§ **Requirements**: Beneath this line sits some data. Return only its lines from the one holding "Build this scene" through the one holding "scn.render.engine = 'CYCLES'", inclusive, exactly, with the images removed.

### Data for the task

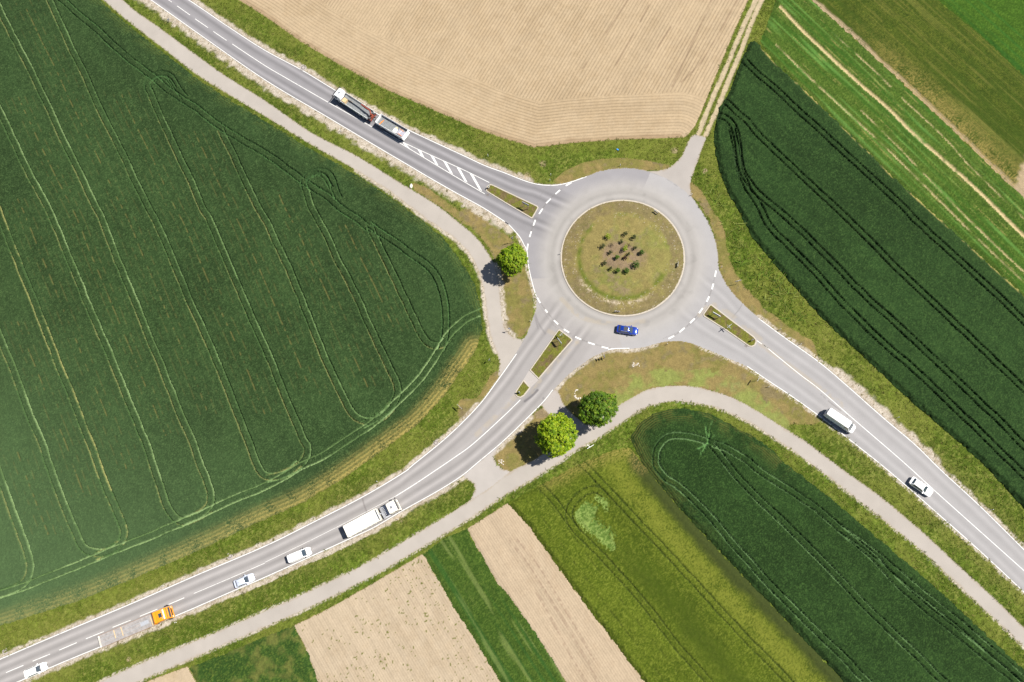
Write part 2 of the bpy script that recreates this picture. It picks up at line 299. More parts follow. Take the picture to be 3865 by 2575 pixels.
tE = {
 'e1': J(T(3, 1, [(1580, 410), (1680, 510)]), T(4, 1, [(50, 550), (300, 780), (530, 990), (750, 1195), (950, 1380)]), T(4, 2, [(1025, 0), (1200, 160), (1400, 340), (1600, 530), (1742, 670), (1980, 900)])),
 'e2': J(T(3, 1, [(1440, 660), (1520, 740), (1600, 810)]), T(4, 1, [(0, 905), (150, 1050), (300, 1190), (450, 1330)]), T(4, 2, [(590, 0), (750, 160), (900, 310), (1100, 500), (1300, 690), (1500, 880), (1742, 1110), (1980, 1330)])),
 'e3': J(T(3, 1, [(1400, 760), (1480, 805), (1525, 890), (1540, 1000), (1565, 1130), (1620, 1220), (1690, 1300)]), T(4, 2, [(225, 20), (360, 150), (500, 290), (640, 440), (800, 590), (1000, 770), (1200, 960), (1400, 1150), (1600, 1340), (1742, 1490), (1950, 1690)])),
 'e4': J(T(3, 1, [(1500, 850), (1520, 950), (1550, 1120), (1600, 1240), (1680, 1370)]), T(4, 2, [(60, 30), (200, 170), (350, 320), (500, 490), (650, 640), (800, 790), (1000, 960), (1200, 1150), (1400, 1340), (1600, 1540), (1900, 1820)])),
}
tS = {
 's1': J(T(3, 2, [(1350, 1445), (1280, 1420), (1180, 1402), (1080, 1415), (1020, 1475), (1003, 1540)]), T(3, 3, [(1010, 150), (1070, 225), (1150, 280), (1300, 420), (1450, 590), (1600, 760), (1742, 920)]), T(4, 3, [(150, 1010), (350, 1210), (550, 1400), (700, 1560), (850, 1700)])),
 's2': J(T(3, 3, [(1370, 10), (1420, 70), (1500, 180), (1600, 290)]), T(4, 3, [(0, 370), (200, 560), (400, 760), (600, 970), (800, 1170), (1000, 1360), (1200, 1560), (1400, 1750)])),
 's3': J(T(3, 3, [(1380, 0), (1500, 50), (1600, 110)]), T(4, 3, [(0, 180), (200, 310), (390, 440), (560, 590), (740, 740), (900, 910), (1100, 1090), (1300, 1250), (1500, 1410), (1680, 1560), (1850, 1720)])),
 's4': J(T(4, 3, [(520, 550), (750, 720), (1000, 930), (1250, 1130), (1500, 1340), (1742, 1560)])),
}
tB = {
 'b1': T(3, 3, [(500, 110), (560, 170), (700, 325), (850, 480), (1000, 640), (1150, 800), (1300, 960), (1500, 1180), (1742, 1430), (1950, 1650)]),
 'b2': T(3, 3, [(240, 280), (300, 340), (380, 440), (470, 560), (560, 650), (700, 800), (850, 960), (1000, 1150), (1150, 1340), (1290, 1500), (1420, 1650)]),
 'b3': T(3, 3, [(470, 560), (435, 490), (440, 410), (510, 330), (600, 300), (660, 330)]),
}
def gtr(d): return {k: smooth(gnd(v), .3) for k, v in d.items()}
tW, tE, tS, tB = map(gtr, (tW, tE, tS, tB))

# ------------------------------------------------------------------ crops
def crop(name, poly, tracks, res, h, base, dark, lite, gauge=.8, half=.17, floor_col=None, depth=.9, wn_=.055, seed=1, extra=None, thin=(), trk_var=.6, side=False, tone=(.96, .80, .58), flow=None, rag=.35, label='', cat='crop', mt=None, kind='stuff'):
    G = Grid(poly, res); X, Y = G.X, G.Y
    n1 = fbm(X, Y, 14, 3, seed); n2 = fbm(X, Y, 2.2, 3, seed+5); n3 = rng.random(X.shape)
    n6 = fbm(X, Y, .55, 2, seed+8)
    C = mix(np.broadcast_to(dark, X.shape+(3,)), base, sst(n1*.25+n2*.2+n6*.2+n3*.35, .3, .66))
    C = mix(C, np.broadcast_to(lite, C.shape), sst(n6*.35+n3*.65, .58, .95)*.6)
    C = C*(.91+.18*n3)[..., None]*np.array(tone)
    if flow:
        fd = gnd([flow[1]])[0]-gnd([flow[0]])[0]; fd = fd/np.hypot(*fd); su = X*-fd[1]+Y*fd[0]; sv = X*fd[0]+Y*fd[1]
        C = C*(1+.16*(vno(su/.75, sv/16, seed+61)-.5)+.12*(vno(su/2.9, sv/40, seed+62)-.5)+.12*(n1-.5))[..., None]
    dE = G.stamp(np.vstack([poly, poly[:1]]), 1.6)
    Z = (h*(.95+.06*n1)+(n3-.5)*2.0*wn_+(n6-.5)*.07)*(.3+.7*sst(dE+(n6-.5)*.5, .1, 1.1))
    row = np.zeros(X.shape); amp = np.zeros(X.shape)
    st = dict(X=X, Y=Y, G=G, C=C, Z=Z, row=row, amp=amp, n1=n1, n2=n2, n3=n3)
    if extra: extra(st)
    C, Z = st['C'], st['Z']
    for tname, P in tracks.items():
        nn = norms(P); wob = (vno(np.arange(len(P))*.12, np.zeros(len(P)), seed+hash_(tname))-.5)*.18
        for sgn in (-1, 1):
            g = gauge*(.62 if tname.startswith('L') and tname[-1] == '2' else 1)
            D = G.stamp(P+nn*(sgn*g+wob)[:, None], 1.0)+(n3-.5)*.1
            w = half*(.8+.4*fbm(X, Y, 3.0, 2, seed+hash_(tname)+sgn))
            if side and sgn < 0 and tname not in ('HB', 'AA', 'D'): w = w*.8
            t = 1-sst(D, w*.75, w*1.6)
            if floor_col is not None:
                v = fbm(X, Y, 7, 2, seed+hash_(tname)*3+sgn*7)
                f0, f1, tv = floor_col[0], floor_col[1], trk_var
                if side:
                    if tname in ('D', 'AA') or tname[0] == 'L': f0, f1, tv = A(58, 88, 50, 1.2), A(92, 134, 78, 1.2), .7
                    elif sgn > 0: f0, f1, tv = A(80, 110, 64, 1.15), A(128, 160, 102, 1.15), 1.0
                    elif tname != 'HB': f0, f1, tv = A(84, 116, 66, 1.2), A(150, 154, 96, 1.2), .9
                    if tname == 'R': f1 = A(176, 176, 110, 1.2)
                    if tname == 'HB' or (sgn > 0 and tname in 'OQST'): f0, f1, tv = A(108, 138, 84, 1.15), A(152, 180, 122, 1.2), 1.0
                fc = mix(np.broadcast_to(f0, C.shape), np.broadcast_to(f1, C.shape), sst(v*.7+n6*.3, .4, .6)*tv)
                C = mix(C, fc, t*.92)
            Z = Z*(1-t*depth)
            rim = sst(D, w*1.2, w*2)*(1-sst(D, w*2, w*3.2)); Z = Z+rim*.05
    for P, str_, ccol in thin:
        D = G.stamp(P, .6); dash = sst(fbm(X, Y, 1.1, 3, seed+77), .4, .62)
        t = (1-sst(D, .05, .2))*dash*str_
        C = mix(C, np.broadcast_to(ccol, C.shape), t); Z = Z*(1-.5*t)
    Z = np.maximum(Z, .02)
    o = G.build(name, field_keep(G, poly, rag, seed), Z, C, st['row'], st['amp'], mt, zedge=.03)
    tag(o, label, cat, None, kind); return o
def hash_(s): return sum(ord(c)*(i+3) for i, c in enumerate(s)) % 97
CROPM = ground_mat('wheat_leaves', 6.0, .2, .5, .04)
pg1 = A(112, 160, 92, 1.25); straw = A(205, 180, 110, 1.2); tanc = A(222, 196, 162)

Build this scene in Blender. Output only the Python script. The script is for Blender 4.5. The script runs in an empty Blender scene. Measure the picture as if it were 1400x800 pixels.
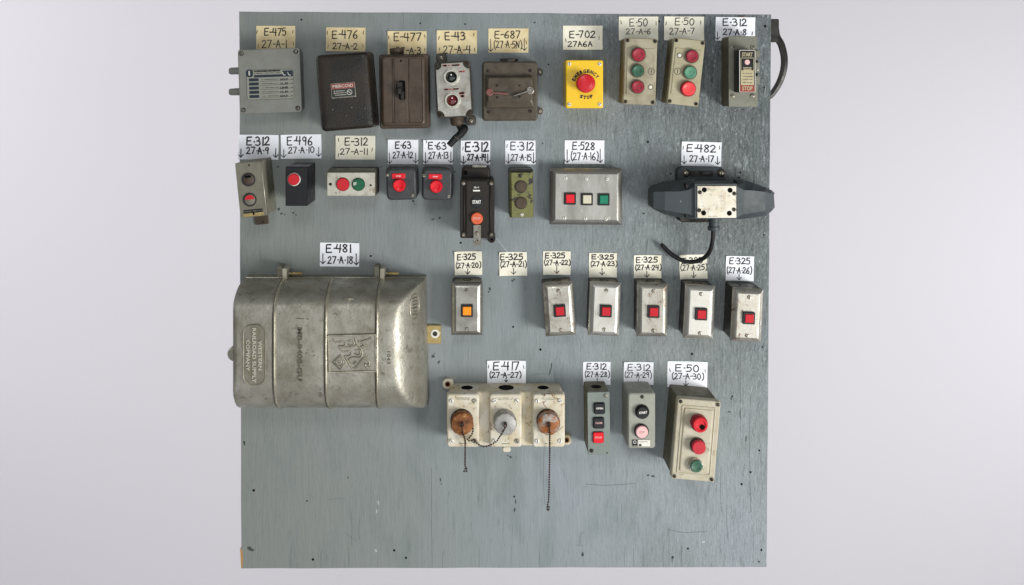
import bpy, bmesh, math, random
from mathutils import Vector, noise as mnoise
random.seed(27)
# ---------------------------------------------------------------- camera, world, lamps, exposure
S = 1/600.0                     # one unit of drawing = 1/600 m on the board's face
VX, VY, DC = 650.0, 110.0, 1300.0   # foot of the camera's axis on the board, camera distance (drawing units)
scn = bpy.context.scene
col = scn.collection
cam_d = bpy.data.cameras.new('camera'); cam = bpy.data.objects.new('camera', cam_d); col.objects.link(cam)
cam.location = ((VX-700)*S, -DC*S, (400-VY)*S); cam.rotation_euler = (math.radians(90), 0, 0)
cam_d.sensor_width = 36; cam_d.lens = 36*DC/1400
cam_d.shift_x = (700-VX)/1400; cam_d.shift_y = -(400-VY)/1400
cam_d.clip_start = .05; cam_d.clip_end = 60
scn.camera = cam
w_ = bpy.data.worlds.new('World'); scn.world = w_; w_.use_nodes = True
bg = w_.node_tree.nodes['Background']; bg.inputs[0].default_value = (.90, .96, 1.0, 1); bg.inputs[1].default_value = .16
def area(name, loc, target, size, power, color=(1,1,1), sy=None):
    l = bpy.data.lights.new(name, 'AREA'); l.size = size; l.energy = power; l.color = color
    if sy: l.shape = 'RECTANGLE'; l.size_y = sy
    o = bpy.data.objects.new(name, l); col.objects.link(o); o.location = loc
    o.rotation_euler = (Vector(target)-Vector(loc)).to_track_quat('-Z', 'Y').to_euler()
    return o
area('window_light', (2.6, -2.2, -.85), (0, 0, -.25), 1.1, 118, (1, .99, .96), 1.3)
area('fill_light', (.3, -4.0, -1.2), (-.1, 0, -.25), 3.8, 52, (.98, .99, 1))
area('ceiling_light', (-.2, -2.6, 1.7), (0, 0, 0), .6, 16, (1, 1, 1))
area('backdrop_light_left', (-3.8, .3, 1.2), (-2.6, 3.0, -.1), 1.8, 68, (1, .985, 1))
area('backdrop_light_right', (4.4, .7, -.5), (2.6, 3.0, -.2), 1.6, 44, (1, .975, 1))
vs = scn.view_settings; vs.view_transform = 'Standard'; vs.look = 'None'; vs.exposure = .1; vs.gamma = 1; vs.use_curve_mapping = False
scn.render.engine = 'CYCLES'

# ---------------------------------------------------------------- materials
def lin(h):
    if not isinstance(h, str): return tuple(h)+(1,)
    r = []
    for i in (0, 2, 4):
        c = int(h[i:i+2], 16)/255; r.append(c/12.92 if c <= .04045 else ((c+.055)/1.055)**2.4)
    return tuple(r)+(1,)
def N(nt, t, **kw):
    n = nt.nodes.new(t)
    for k, v in kw.items(): setattr(n, k, v)
    return n
def noise_node(nt, vec, rnd, scale, detail=4, rough=.6, dist=0):
    n = N(nt, 'ShaderNodeTexNoise', noise_dimensions='4D'); n.inputs['Scale'].default_value = scale
    n.inputs['Detail'].default_value = detail; n.inputs['Roughness'].default_value = rough; n.inputs['Distortion'].default_value = dist
    nt.links.new(vec, n.inputs['Vector']); nt.links.new(rnd, n.inputs['W']); return n.outputs['Fac']
def mrange(nt, v, a, b, c=0, d=1):
    m = N(nt, 'ShaderNodeMapRange'); m.clamp = True
    for i, x in zip(('From Min', 'From Max', 'To Min', 'To Max'), (a, b, c, d)): m.inputs[i].default_value = x
    nt.links.new(v, m.inputs['Value']); return m.outputs['Result']
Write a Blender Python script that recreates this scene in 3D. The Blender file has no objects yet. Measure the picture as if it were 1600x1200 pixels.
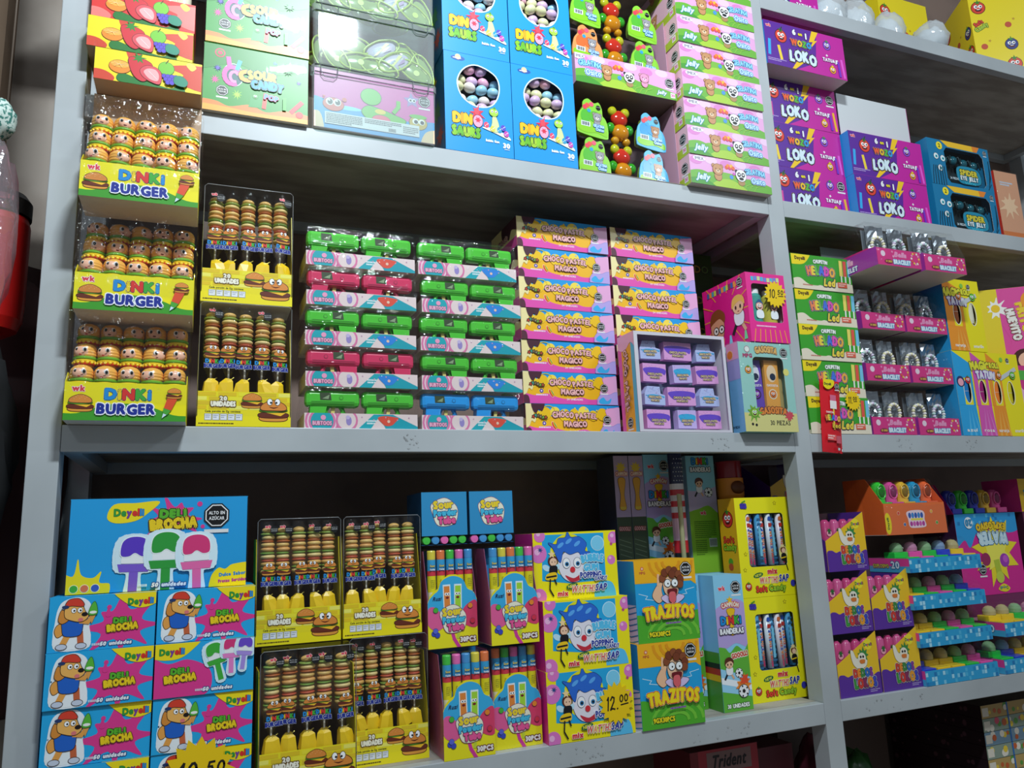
import bpy, bmesh, math, random
from mathutils import Vector, Matrix, Euler, noise
from mathutils.geometry import tessellate_polygon
PI = math.pi
sc = bpy.context.scene
C = sc.collection
random.seed(7)

# ---------------------------------------------------------------- camera
cam_d = bpy.data.cameras.new('camera'); cam = bpy.data.objects.new('camera', cam_d); C.objects.link(cam)
cam_d.sensor_width = 36; cam_d.sensor_fit = 'HORIZONTAL'; cam_d.lens = 36 * 1199.75 / 1600
cam_d.clip_start = 0.01; cam_d.clip_end = 50
def camera_matrix():
    a, b, c = -.3884, .1916, .0416                     # yaw, pitch, roll of the hand-held phone
    R = Matrix.Rotation(a, 3, 'Z') @ Matrix.Rotation(b, 3, 'X') @ Matrix.Rotation(c, 3, 'Y')
    R = R @ Matrix(((1, 0, 0), (0, 0, -1), (0, 1, 0)))
    return Matrix.Translation((.2265, -1.5085, -.166)) @ R.to_4x4()
cam.matrix_world = camera_matrix()
sc.camera = cam
# ---------------------------------------------------------------- world, lamps, exposure
w = bpy.data.worlds.new('shop_air'); sc.world = w; w.use_nodes = True
w.node_tree.nodes['Background'].inputs[0].default_value = (.80, .90, 1.0, 1)
w.node_tree.nodes['Background'].inputs[1].default_value = .17
def lamp(name, loc, size, power, col=(.84, .94, 1.0), tgt=None, sy=None):
    d = bpy.data.lights.new(name, 'AREA'); d.shape = 'RECTANGLE'; d.size = size[0]; d.size_y = size[1]
    d.energy = power; d.color = col
    o = bpy.data.objects.new(name, d); C.objects.link(o); o.location = loc
    if tgt: o.rotation_euler = (Vector(tgt) - Vector(loc)).to_track_quat('-Z', 'Y').to_euler()
    return o
lamp('ceiling_lamp', (.62, -1.52, 1.94), (.30, .09), 58, tgt=(.45, 0, 1.15))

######

§ **Response for this exercise**:
Build this scene in Blender. Output only the Python script. The script is for Blender 4.5. The script runs in an empty Blender scene. Measure the picture as if it were 1400x800 pixels.
import bpy, bmesh, math, random
from mathutils import Vector, noise as mnoise
random.seed(27)
# ---------------------------------------------------------------- camera, world, lamps, exposure
S = 1/600.0                     # one unit of drawing = 1/600 m on the board's face
VX, VY, DC = 650.0, 110.0, 1300.0   # foot of the camera's axis on the board, camera distance (drawing units)
scn = bpy.context.scene
col = scn.collection
cam_d = bpy.data.cameras.new('camera'); cam = bpy.data.objects.new('camera', cam_d); col.objects.link(cam)
cam.location = ((VX-700)*S, -DC*S, (400-VY)*S); cam.rotation_euler = (math.radians(90), 0, 0)
cam_d.sensor_width = 36; cam_d.lens = 36*DC/1400
cam_d.shift_x = (700-VX)/1400; cam_d.shift_y = -(400-VY)/1400
cam_d.clip_start = .05; cam_d.clip_end = 60
scn.camera = cam
w_ = bpy.data.worlds.new('World'); scn.world = w_; w_.use_nodes = True
bg = w_.node_tree.nodes['Background']; bg.inputs[0].default_value = (.90, .96, 1.0, 1); bg.inputs[1].default_value = .16
def area(name, loc, target, size, power, color=(1,1,1), sy=None):
    l = bpy.data.lights.new(name, 'AREA'); l.size = size; l.energy = power; l.color = color
    if sy: l.shape = 'RECTANGLE'; l.size_y = sy
    o = bpy.data.objects.new(name, l); col.objects.link(o); o.location = loc
    o.rotation_euler = (Vector(target)-Vector(loc)).to_track_quat('-Z', 'Y').to_euler()
    return o
area('window_light', (2.6, -2.2, -.85), (0, 0, -.25), 1.1, 118, (1, .99, .96), 1.3)
area('fill_light', (.3, -4.0, -1.2), (-.1, 0, -.25), 3.8, 52, (.98, .99, 1))
area('ceiling_light', (-.2, -2.6, 1.7), (0, 0, 0), .6, 16, (1, 1, 1))
area('backdrop_light_left', (-3.8, .3, 1.2), (-2.6, 3.0, -.1), 1.8, 68, (1, .985, 1))
area('backdrop_light_right', (4.4, .7, -.5), (2.6, 3.0, -.2), 1.6, 44, (1, .975, 1))
vs = scn.view_settings; vs.view_transform = 'Standard'; vs.look = 'None'; vs.exposure = .1; vs.gamma = 1; vs.use_curve_mapping = False
scn.render.engine = 'CYCLES'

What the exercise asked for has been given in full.